Hydropower output also softened slightly, while gas-fired generation increased only marginally to 2,257 MW, indicating limited flexibility or economic constraints in ramping thermal capacity. Nuclear generation remained stable at approximately 5.4 GW, continuing to provide baseload support but without the ability to respond dynamically to short-term demand spikes.
The net effect was a tightening supply-demand balance exceeding 3 GW, a level sufficient to trigger sharp price escalation across interconnected markets. In such conditions, marginal pricing shifts rapidly toward higher-cost generation or scarcity pricing, particularly during peak evening hours.
Intraday price structures confirm this dynamic. Hourly profiles show strong evening peaks, with maximum prices consistently occurring around hour 21 across multiple exchanges. At the same time, midday prices remained relatively suppressed due to solar generation, though not to the extent seen in previous sessions with deeper negative pricing episodes. This widening intraday spread underscores the increasing importance of flexibility assets, including storage and fast-ramping thermal units.
Recent volatility patterns remain evident. Data from preceding days shows minimum prices dropping as low as -€500/MWh in certain markets, highlighting the persistence of oversupply conditions during high renewable output periods. The coexistence of extreme negative pricing and triple-digit peaks within short timeframes illustrates the structurally imbalanced nature of SEE power markets.
Cross-border flow data further reinforces the picture of regional stress. Romania and Bulgaria continued to act as key exporters toward Hungary, Serbia and Greece, but overall volumes were insufficient to offset reduced inflows from Central Europe. The SEE region is increasingly behaving as a semi-isolated pricing zone during tight conditions, with internal redistribution of supply unable to fully compensate for external constraints.
Fuel and carbon markets provided additional upward pressure. Austrian gas hub prices rose to around €19/MWh, marking a notable daily increase, while EU carbon allowances remained broadly stable in the €70–80/t range. Higher gas prices directly impact marginal generation costs, particularly in systems where gas-fired plants are required to balance variability in renewable output.
Taken together, the day’s developments reflect a clear transition in market regime. The SEE region is moving away from the oversupplied, renewable-driven conditions that characterised much of early spring and into a more balanced but highly sensitive environment where demand fluctuations, cross-border flows and thermal availability jointly determine price formation.

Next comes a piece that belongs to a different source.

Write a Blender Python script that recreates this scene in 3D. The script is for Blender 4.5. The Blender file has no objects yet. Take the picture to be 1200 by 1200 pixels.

Short-term expectations point to continued volatility. Price direction in the coming days will depend heavily on import availability from Central Europe, the evolution of wind and solar output, and temperature-driven demand patterns. With interconnector constraints already evident, any further tightening in flows could sustain elevated price levels.
At a structural level, the data reinforces three dominant trends shaping the SEE power market in 2026. First, the growing penetration of renewable generation is increasing intraday volatility, with sharp divergences between peak and off-peak pricing. Second, the gradual erosion of coal capacity is reducing system flexibility and raising dependence on gas and imports. Third, grid constraints and limited interconnection capacity are amplifying regional price separation from core European markets.
Under these conditions, SEE markets are likely to remain prone to abrupt price swings, with liquidity and flexibility becoming increasingly valuable in both trading and asset operation strategies.